The iPad was first released in 2010.  Schools began jumping on the iPad bandwagon within months. How wonderful to have all of the student work and text books contained on one light-weight device. No more heavy backpacks to lug around and students could learn anywhere--provided they have access to wifi. This was truly going to revolutionize teaching and learning! But has it really? Here is what I know:

1. Technology is changing rapidly every day so it really isn't about the device, it is about how you use the device to increase your learning (think SAMR)
2. Despite the rapid increase of using tablets in education, textbook companies are still woefully behind in designing textbooks for high schools (and middle schools and elementary schools) that are effective digital learning tools with interactive components and regularly updated content. Discovery Ed is possibly the best I have seen so far but they don't work for everyone. 
3. There is enough feedback from students who don't want digital textbooks! They still prefer actual BOOKS (gasp!) and we know that research supports their desire so why throw out the books for sleek technology that isn't meeting the learning needs of our end users? And what about students who want to keep their books (I am thinking about those kids inspired by a novel in English or the AP Physics student who is planning to study science in college)? 
4. Taking notes is still a staple for learning and isn't going away. And on top of that, we know now that writing notes out longhand is much more conducive to the learning process than typing, so again, why replace pencil and paper with a shiny device? 
5. If the school doesn't provide a device for each student, what about those students who don't have access to technology? Or WiFi? Or both? 

Could we actually be undermining our goal as educators by using too much technology?

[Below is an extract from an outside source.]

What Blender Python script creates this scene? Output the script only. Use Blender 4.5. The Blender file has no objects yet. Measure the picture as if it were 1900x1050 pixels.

I don't consider technology in schools a passing fad, but I do think that as educators we owe it to our students to be selective about how we use technology in order to create intelligent, flexible, creative citizens. That means using technology appropriately and designing learning experiences that allow students to choose the right tool for the task. And we need to find a way to close the digital divide. Otherwise, the whole purpose of education (IMHO)--to create an educated citizenship and large middle class--will be undermined. As with all "new" ideas introduced into education, technology was supposed to improve learning. I am not totally convinced, however, that every family would agree. Some schools have really done a great job while others haven't.  
photo of swinging clock pendulum
Image credit: author

I think we have a lot of work to do in order to ensure that all of our students can benefit from the use of technology in schools because there are countless benefits. The trick is to be discerning and intentional in training, roll-out, parent education, and ongoing support in order to really maximize the benefits. And isn't that the truth for all initiatives, and perhaps why the pendulum seems to swing so much in education?


  1. Hi Anne,
    I think that your point of using technology appropriately, to further learning, is very important. I am a technology coach, and I apply the TPACK model in my work, because I think that when we use technology in schools, we have to be intentional in making sure that the tool matches with the content and pedagogical approach that we're taking in our context.